▶ **DATA LINES**

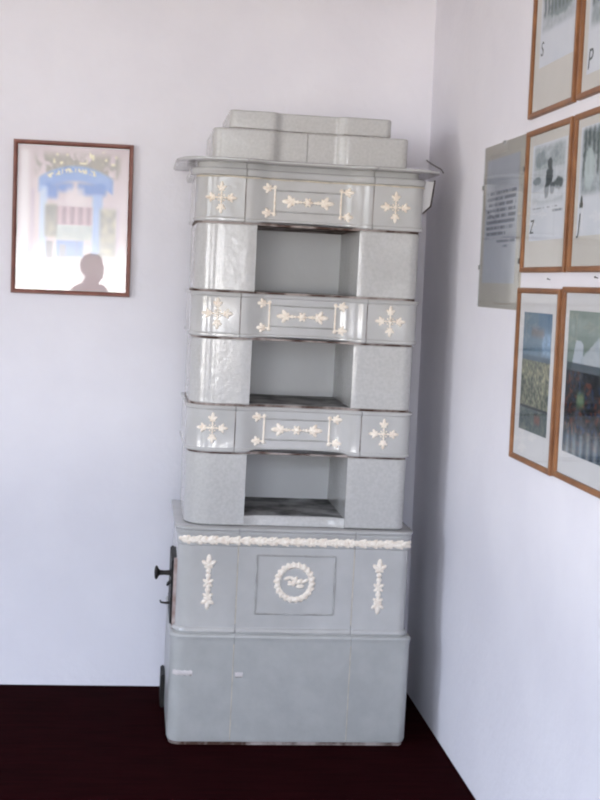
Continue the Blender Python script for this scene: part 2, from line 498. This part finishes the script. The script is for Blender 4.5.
tube(bm, [(.152, 4.37, .530), (.142, 4.37, .520), (.138, 4.37, .512)], [.006, .006, .003])
sub('door_hook', bm, 'iron', door)
bm = bmesh.new(); box(bm, .157, .168, 4.312, 4.330, .380, .618); part('door_rim', bm, 'rust', sm=False, label='rusty pale rim of the stoking door')
bm = bmesh.new(); box(bm, .138, .154, 4.62, 4.75, .004, .125)  # dark block low on the left flank, near the rear
bmesh.ops.bevel(bm, geom=bm.edges[:], offset=.004, segments=2, affect='EDGES')
part('low_dark_block', bm, 'iron', label='small black block low on the left side')

for (x0_, x1_, z_) in ((.165, .230, .247), (.372, .398, .243)):
    bm = bmesh.new(); n = 10
    xs_ = [x0_ + (x1_ - x0_) * i / n for i in range(n + 1)]
    rings = []
    for dz, oo in ((-.008, .0003), (-.006, .0012), (.006, .0012), (.008, .0003)):
        rings.append([(x, P0.y(x) - oo, z_ + dz + .002 * math.sin(i * 2.3)) for i, x in enumerate(xs_)] + [(x, P0.y(x) + .002, z_ + dz) for x in xs_[::-1]])
    loft(bm, rings); part('paint_smear', bm, 'smear', label='pale pinkish smear of paint')

# pale sheet with a dark edge hanging between the right end of the cornice and the wall
sheet = empty('folded_sheet', (.97, 4.40, 1.79), 'pale folded sheet with dark edge hanging off right end of the stove cornice', 'sheet')
bm = bmesh.new()
pts = [(.931, 4.37, 1.797), (.968, 4.37, 1.832), (.977, 4.37, 1.913), (.931, 4.37, 1.913)]
loft(bm, [[(x, y, z) for x, y, z in pts], [(x, y + .004, z) for x, y, z in pts]])
obj('panel', bm, 'sheet', sheet, (-.97, -4.40, -1.79), sm=False)
bm = bmesh.new()
tube(bm, [(.930, 4.37, 1.795), (.950, 4.37, 1.812), (.969, 4.37, 1.831), (.974, 4.37, 1.875), (.979, 4.37, 1.918)], .003, 6)
o_ = obj('dark_edge', bm, 'cord', sheet, (-.97, -4.40, -1.79)); o_['label'] = 'dark edge strip'
bm = bmesh.new()
P = [(.992, 4.31, 1.940), (.996, 4.36, 1.955), (1.004, 4.48, 1.975), (1.02, 4.64, 2.0), (1.04, 4.78, 2.02), (1.058, 4.884, 2.035)]
tube(bm, P, .0022, 6)
w_ = obj('wire', bm, 'cord'); w_['label'] = 'thin dark wire running from stove cornice corner to the back wall'; w_['category'] = 'wire'

# ------------------------------------------------------------------ pictures
def h2(i, j, s=0):
    n = (i * 374761393 + j * 668265263 + s * 974634541) & 0xffffffff
    n = ((n ^ (n >> 13)) * 1274126177) & 0xffffffff
    return ((n ^ (n >> 16)) & 0xffff) / 65535.
def vn(x, y, s=0):
    i, j = math.floor(x), math.floor(y); fx, fy = x - i, y - j
    fx = fx * fx * (3 - 2 * fx); fy = fy * fy * (3 - 2 * fy)
    a = h2(i, j, s) * (1 - fx) + h2(i + 1, j, s) * fx; b = h2(i, j + 1, s) * (1 - fx) + h2(i + 1, j + 1, s) * fx
    return a * (1 - fy) + b * fy
def fb(x, y, s=0): return .55 * vn(x, y, s) + .3 * vn(2.1 * x, 2.1 * y, s + 1) + .15 * vn(4.3 * x, 4.3 * y, s + 2)
def mix(a, b, t):
    t = max(0., min(1., t)); return tuple(p * (1 - t) + q * t for p, q in zip(a, b))
def inr(u, v, u0, u1, v0, v1, e=.02):
    return sstep((u - u0) / e + .5) * sstep((u1 - u) / e + .5) * sstep((v - v0) / e + .5) * sstep((v1 - v) / e + .5)

def print_sheet(name, x0, x1, z0, z1, y, nx, ny, fn, parent, th=.0008):
    """a sheet of printed paper (thin slab), inked per point by fn(u,v), v from the top"""
    me = bpy.data.meshes.new(name); V = []; F = []; C = []
    for j in range(ny + 1):
        for i in range(nx + 1):
            u, v = i / nx, j / ny
            V.append((x0 + (x1 - x0) * u, y, z1 + (z0 - z1) * v)); C.append(lin(fn(u, v)))
    w = nx + 1
    for j in range(ny):
        for i in range(nx):
            a = j * w + i; F.append((a, a + w, a + w + 1, a + 1))
    nb = len(V)
    for (x, z) in ((x0, z1), (x1, z1), (x1, z0), (x0, z0)):
        V.append((x, y + th, z)); C.append(lin(fn(0, 0)))
    F.append((nb, nb + 1, nb + 2, nb + 3))
    F.append(tuple([i for i in range(nx + 1)][::-1]) + (nb, nb + 1)[0:2] if False else (0, nx, nb + 1, nb))
    F.append((ny * w, nb + 3, nb + 2, ny * w + nx)); F.append((0, nb, nb + 3, ny * w)); F.append((nx, ny * w + nx, nb + 2, nb + 1))
    me.from_pydata(V, [], F)
    at = me.color_attributes.new('ink', 'FLOAT_COLOR', 'POINT')
    for k, c in enumerate(C): at.data[k].color = (*c, 1)
    me.materials.append(M['print'])
    o = bpy.data.objects.new(name, me); COL.objects.link(o); o.parent = parent
    return o

def frame_mesh(w, h, fw, t):
    bm = bmesh.new()
    prof = [(0, 0), (0, -t * .8), (.002, -t), (fw * .55, -t), (fw * .8, -t * .9), (fw, -t * .72), (fw, -.003), (fw - .003, 0)]
    rings = []
    for d, y in prof:
        a, b0, b1 = w / 2 - d, d, h - d
        rings.append([(-a, y, b0), (a, y, b0), (a, y, b1), (-a, y, b1)])
    vr = [[bm.verts.new(p) for p in r] for r in rings]
    for a, b in zip(vr, vr[1:] + vr[:1]):
        for i in range(4):
            j = (i + 1) % 4; bm.faces.new((a[i], a[j], b[j], b[i]))
    return bm

def letter(ch, size, x, z, y, parent, mat='ink', shear=.15):
    cu = bpy.data.curves.new('letter', 'FONT'); cu.body = ch; cu.size = size; cu.extrude = .0002; cu.shear = shear
    ob = bpy.data.objects.new('tmp', cu); COL.objects.link(ob)
    bpy.context.view_layer.update()
    me = bpy.data.meshes.new_from_object(ob.evaluated_get(bpy.context.evaluated_depsgraph_get()))
    bpy.data.objects.remove(ob)
    me.transform(Matrix.Translation((x, y, z)) @ Matrix.Rotation(PI / 2, 4, 'X'))
    me.name = 'letter'; me.materials.clear(); me.materials.append(M[mat])
    o = bpy.data.objects.new('letter', me); COL.objects.link(o); o.parent = parent
    o['label'] = 'printed capital letter ' + ch
    return o

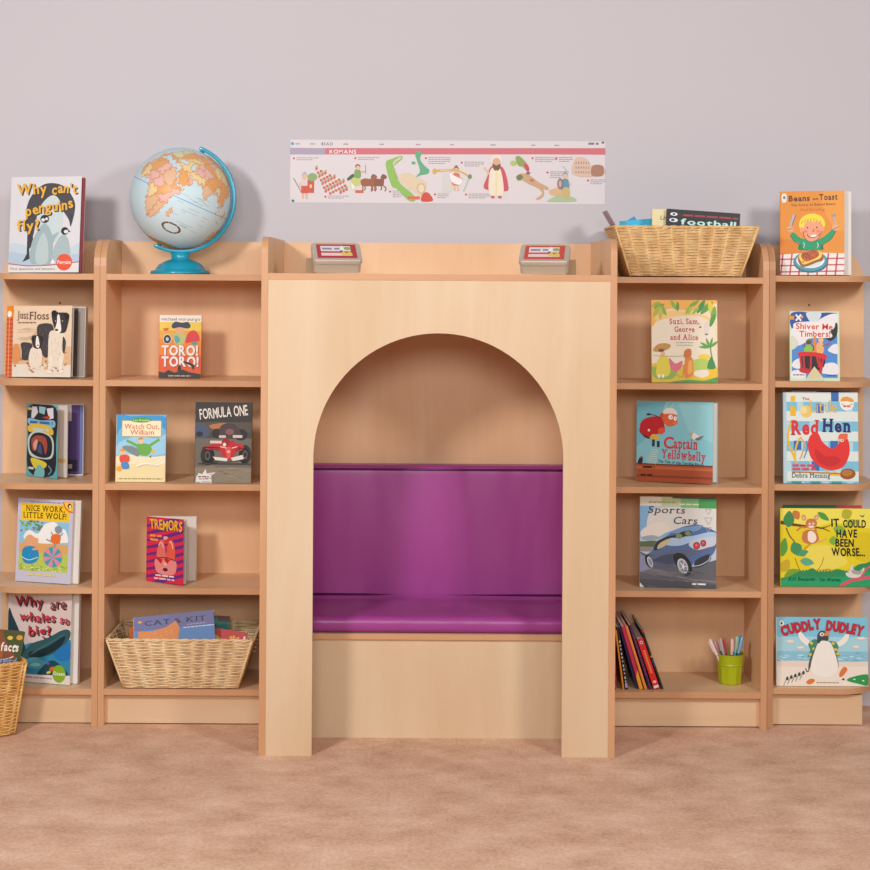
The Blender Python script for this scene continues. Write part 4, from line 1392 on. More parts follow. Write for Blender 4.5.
book(a, 'red and purple striped book standing slightly open, left bookcase', (146.4, 183, 518.5, 586), 0.125, Z[1], yaw=1, lean=2, open_=34, t=0.008, x2=195,
     spine='B02040', back='E9E5E0', leaf=0.85)

# palm trees book
a = Art(160, 75, 636, 665, 'EAD9BC')
a.b('EDB04A', [(160, 75), (400, 60), (636, 75), (560, 130), (420, 150), (280, 140), (200, 220), (160, 260)]); a.b('EFC77A', [(180, 200), (300, 150), (480, 170), (620, 220), (480, 230), (260, 240)])
a.b('E9DCC6', [(170, 270), (300, 200), (500, 190), (600, 260), (620, 420), (600, 510), (160, 520)])
for (x, y, l, an, c) in ((215, 120, 60, 200, '6E9A38'), (200, 150, 75, 240, 'A8B43C'), (240, 140, 75, 300, '7EA83C'), (225, 170, 70, 268, 'C0B848'), (320, 110, 60, 300, '86B040'), (350, 120, 50, 270, '5E9438'),
                         (440, 140, 60, 255, 'B4C040'), (470, 100, 60, 210, '6EA43C'), (520, 120, 80, 240, '3E8A48'), (560, 130, 90, 225, '5A9E3C'), (590, 130, 80, 280, 'D8C83C'), (610, 180, 90, 262, '7AA83C'), (600, 220, 70, 250, '4E9444'), (480, 150, 50, 225, '8CB83C'),
                         (190, 105, 50, 210, '9AB03C'), (420, 150, 45, 250, '94B83C')):
    l *= 1.45
    dx, dy = math.cos(R_(an)) * l, -math.sin(R_(an)) * l
    a.b(c, [(x - dx * .5, y - dy * .5), (x - dy * .16, y + dx * .16), (x + dx * .5, y + dy * .5), (x + dy * .16, y - dx * .16)])
a.t('Suzi, Sam,', 398, 246, 38, 'C43840', 218, 0.02, serif=True, align='c'); a.t('George', 398, 303, 38, 'C43840', 146, 0.02, serif=True, align='c'); a.t('and Alice', 396, 360, 38, 'C43840', 200, 0.02, serif=True, align='c')
a.bars('9A8A78', 334, 460, 378, 5, 2); a.bars('9A8A78', 338, 458, 396, 5, 3)
a.b('D8B83C', [(160, 540), (260, 530), (380, 540), (500, 520), (636, 560), (636, 665), (160, 665)]); a.b('8AB048', [(160, 560), (230, 560), (340, 580), (300, 640), (180, 630)]); a.b('B0C860', [(440, 510), (560, 500), (600, 560), (480, 580)])
a.b('E8C02C', [(500, 600), (636, 560), (636, 620), (520, 640)]); a.b('5A9A44', [(300, 665), (420, 645), (540, 650), (636, 625), (636, 665)])
for an in (40, 75, 110, 150, 175):
    dx, dy = math.cos(R_(an)) * 80, -math.sin(R_(an)) * 75
    a.b('5E9E48', [(580, 415), (580 + dx * .5 - dy * .12, 415 + dy * .5 + dx * .12), (580 + dx, 415 + dy), (580 + dx * .5 + dy * .12, 415 + dy * .5 - dx * .12)])
a.s('6A8A3C', 8, [(585, 415), (590, 460), (600, 500)]); a.b('3E8A4A', [(560, 560), (590, 480), (620, 560)]); a.e('E6CE2C', 540, 480, 44, 18)
a.b('DCCB3C', [(190, 610), (205, 500), (250, 470), (280, 500), (290, 600), (240, 625)]); a.b('C08A3C', [(170, 440), (200, 395), (260, 385), (298, 400), (280, 425), (230, 445)]); a.e('6A4A24', 228, 436, 22, 12); a.e('E0B088', 240, 460, 16, 14)
a.s('8A7048', 3, [(170, 475), (300, 478), (390, 475)]); a.b('D86A7C', [(285, 490), (330, 530), (380, 510), (370, 560), (330, 590), (295, 560)])
a.b('D8822C', [(395, 620), (400, 500), (430, 480), (455, 500), (458, 600), (425, 632)]); a.b('C8702C', [(392, 480), (400, 435), (440, 425), (446, 470), (420, 492)]); a.b('E8A84A', [(420, 600), (425, 520), (450, 510), (448, 590)])
a.s('7A5A2C', 3, [(340, 610), (380, 625), (392, 540)]); a.b('E8DCCC', [(465, 610), (480, 580), (560, 575), (570, 610), (520, 630)]); a.e('F0E8E0', 210, 620, 9, 14); a.e('F0E8E0', 240, 620, 9, 14)
a.b('DED2C8', [(540, 290), (550, 230), (570, 235), (572, 300), (556, 318)]); a.e('5A4A48', 512, 268, 8, 6); a.e('7A6A68', 557, 320, 12, 6)
book(a, 'cream book framed by green palm leaves, right bookcase', (652, 717.8, 300.4, 381.6), 0.028, Z[3], yaw=0, lean=5, t=0.010, spine='D8A860', back='D8C8A0')

# pirate book
a = Art(118, 85, 672, 672, '84C6D4')
a.p('6FB8CA', [(118, 85), (330, 85), (250, 300), (118, 420)]); a.p('93CFDA', [(420, 100), (672, 110), (672, 380), (500, 300)])
a.r_('A85030', 118, 545, 672, 672); a.r_('8A3E28', 118, 625, 672, 640); a.r_('C0683E', 118, 560, 672, 580); a.r_('5E2A1C', 118, 540, 672, 548)
a.bars('3A1E18', 165, 250, 560, 14, 2); a.bars('3A1E18', 150, 235, 618, 14, 3)
for k in range(7):
    y = 440 + k * 16
    a.s('D8DCC8', 4, [(232 - k * 5.5, y), (276 - k * 3, y + 2)], keep=True)
a.layer += 1
a.s('B8C8B8', 5, [(230, 420), (190, 535)]); a.s('B8C8B8', 5, [(278, 420), (258, 545)]); a.s('C8D4C0', 4, [(345, 92), (322, 140)]); a.s('C8D4C0', 4, [(388, 92), (362, 140)])
a.b('BC2430', [(140, 300), (150, 240), (200, 205), (280, 195), (310, 220), (325, 300), (290, 320), (250, 330), (205, 360), (160, 330)])
a.b('2E2428', [(138, 290), (150, 320), (205, 350), (215, 362), (180, 350), (142, 315)])
a.b('D8663C', [(300, 180), (330, 165), (390, 170), (415, 200), (410, 245), (360, 268), (320, 245)]); a.b('E6DED4', [(312, 175), (320, 145), (360, 130), (400, 145), (412, 178), (365, 172)])
a.e('F0EAE4', 366, 198, 17, 18); a.e('F0EAE4', 400, 208, 13, 16); a.e('2A2020', 370, 200, 4); a.e('2A2020', 402, 210, 3); a.e('C85434', 302, 185, 14, 18, 20); a.e('E0784A', 400, 240, 20, 12)
a.s('3A2A2C', 6, [(190, 182), (240, 185), (290, 205)]); a.e('3A2A2C', 205, 182, 16, 8); a.b('D8563C', [(275, 290), (310, 275), (328, 300), (305, 325), (280, 318)]); a.b('E0B43C', [(215, 350), (240, 325), (280, 340), (275, 365), (240, 362)])
a.e('E8E0C8', 208, 298, 9); a.r_('2A3444', 232, 365, 252, 415); a.r_('2A3444', 268, 375, 288, 420)
a.b('E8E4E0', [(520, 330), (535, 305), (556, 320), (580, 335), (560, 360), (530, 355)]); a.b('6A7A7C', [(545, 350), (575, 335), (608, 326), (585, 352), (560, 362)]); a.p('E8A83C', [(498, 305), (530, 312), (520, 330)])
a.t('C', 318, 425, 82, 'D0343C', 74, 0.02, serif=True); a.t('aptain', 392, 425, 74, 'D0343C', 172, 0.025, serif=True, jit=(0.04, 3)); a.t('Yellowbelly', 300, 495, 62, 'D0343C', 322, 0.025, serif=True, jit=(0.04, 3), rot=-2.5)
a.t('The Tale of the Terrible Pirate', 276, 530, 20, '2E4048', 332, 0.012, rot=-3)
a.b('2A2A30', [(128, 535), (150, 490), (165, 500), (160, 538)]); a.e('C84A30', 152, 498, 8, 6)
book(a, 'square sky blue book with a red coated sailor and wooden deck, right bookcase', (636.3, 712.6, 402.2, 482.8), 0.15, Z[2], yaw=12, open_=10, lean=3, t=0.012, x2=717.6, leaf=0.5,
     spine='6FA8B4', back='8FB8C4', hard=True)

# blue sports car book
a = Art(143, 88, 697, 748, 'B9C6D6')
a.b('7EB0D8', [(143, 150), (220, 160), (380, 330), (250, 400), (143, 380)]); a.b('D9D8D4', [(220, 200), (420, 160), (697, 160), (697, 330), (520, 300), (300, 360), (200, 380)])
a.b('E4DDD4', [(160, 330), (280, 270), (360, 320), (260, 390), (160, 390)]); a.r_('6E7048', 143, 416, 270, 452); a.b('58683E', [(143, 430), (220, 410), (280, 420), (250, 460), (143, 470)]); a.b('9AA8B4', [(150, 390), (230, 370), (290, 390), (230, 405)])
a.r_('8E8C88', 143, 455, 260, 490)
a.p('5E5E66', [(143, 490), (300, 560), (500, 600), (697, 540), (697, 748), (143, 748)]); a.p('74747C', [(143, 600), (300, 620), (500, 680), (697, 690), (697, 710), (143, 640)]); a.p('4C4C56', [(143, 690), (420, 700), (697, 720), (697, 748), (143, 748)])
a.p('8C90B0', [(143, 500), (200, 540), (230, 610), (143, 640)])
a.r_('E0D9C8', 143, 88, 370, 156); a.r_('B8C890', 300, 88, 460, 156); a.r_('7CB878', 440, 96, 600, 166); a.r_('3E9A4E', 570, 96, 697, 168); a.r_('3A4238', 380, 88, 697, 100)
a.b('4E6C9E', [(185, 520), (235, 480), (260, 420), (330, 380), (400, 330), (470, 300), (560, 285), (600, 300), (697, 340), (697, 440), (660, 510), (560, 540), (510, 590), (440, 560), (390, 600), (240, 600), (190, 560)])
a.b('A8C4E4', [(330, 400), (400, 380), (520, 370), (640, 340), (697, 345), (697, 380), (560, 400), (440, 440), (340, 440)])
a.b('7396C4', [(360, 350), (430, 315), (520, 300), (600, 290), (560, 330), (450, 350)])
a.b('3E4862', [(196, 522), (300, 500), (390, 500), (390, 590), (250, 600)]); a.b('565A76', [(240, 560), (340, 580), (390, 575), (380, 600), (240, 605)])
a.b('5A6484', [(190, 530), (260, 500), (400, 470), (520, 470), (640, 440), (690, 420), (690, 450), (560, 500), (500, 520), (400, 500), (300, 520), (210, 560)]); a.b('C2CBD8', [(520, 400), (600, 380), (690, 372), (690, 430), (640, 450), (560, 470), (500, 440)])
a.b('26282E', [(245, 478), (262, 425), (320, 385), (370, 372), (420, 360), (440, 345), (500, 330), (520, 345), (480, 370), (440, 385), (360, 390), (320, 430), (290, 470)]); a.b('C8B890', [(270, 470), (285, 430), (350, 395), (360, 420), (310, 455)]); a.e('7E8C58', 428, 374, 24, 18); a.e('7E8C58', 492, 350, 22, 16)
a.b('17181C', [(385, 520), (415, 495), (470, 510), (520, 580), (515, 640), (480, 660), (430, 620), (400, 570)]); a.e('C4C8D4', 455, 590, 36, 58, -22); a.e('8A90A0', 457, 590, 26, 45, -22); a.e('DDE0E8', 458, 592, 9, 14, -22)
for k in range(5):
    an = 2 * PI * k / 5; a.s('DDE0E8', 6, [(458, 592), (458 + 28 * math.cos(an), 592 + 48 * math.sin(an))])
a.e('17181C', 210, 560, 26, 50, -20); a.e('C4C8D4', 218, 565, 18, 42, -20); a.e('8A90A0', 219, 566, 11, 30, -20)
a.b('2A2E36', [(540, 560), (580, 525), (650, 500), (655, 540), (600, 585), (545, 598)]); a.s('A8B8D0', 7, [(520, 590), (580, 580), (640, 545), (655, 510)])
a.e('5A1A20', 555, 440, 25, 27); a.e('D83A40', 555, 440, 19, 21); a.e('5A1A20', 603, 421, 21, 24); a.e('D83A40', 603, 421, 15, 18); a.e('E88A84', 553, 436, 6); a.e('E88A84', 601, 417, 5)
for k in range(22):
    rr = random.Random(k + 3); y = rr.uniform(600, 745); x = rr.uniform(143, 560)
    a.s(rr.choice(['7E7E88', '4A4A54', '8A8C98', '62626C']), 4, [(x, y), (x + rr.uniform(50, 140), y + rr.uniform(8, 24))], keep=True)
a.t('Sports', 200, 208, 50, '201E20', 268, 0.0, serif=True, shear=0.22); a.t('Cars', 384, 284, 52, '201E20', 172, 0.0, serif=True, shear=0.22)
a.bars('A39C88', 206, 410, 124, 10, 4); a.bars('CFE0C0', 430, 576, 136, 10, 5)
for (x, y, w__) in ((640, 190, 22), (640, 255, 28), (640, 320, 20)):
    a.s('A8A8A0', 4, [(x - w__, y - w__ * .7), (x + w__, y - w__ * .7)], curve=False); a.s('A8A8A0', 4, [(x - w__, y - w__ * .7), (x, y + w__)], curve=False); a.s('A8A8A0', 4, [(x + w__, y - w__ * .7), (x, y + w__)], curve=False)
a.bars('E6E2DC', 522, 622, 712, 12, 8); a.p('E4E0DC', [(143, 715), (175, 748), (143, 748)])
book(a, 'large book with a blue sports car seen from behind, right bookcase', (639.7, 716.2, 497.2, 588.4), 0.065, Z[1], yaw=6, lean=4, t=0.012, spine='6A7A9A', back='5A5A60', hard=True)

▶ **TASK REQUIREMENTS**
How many lines of the listing above include the word "Python"? State the number and nothing else.

▶ **WRITTEN SOLUTION**
2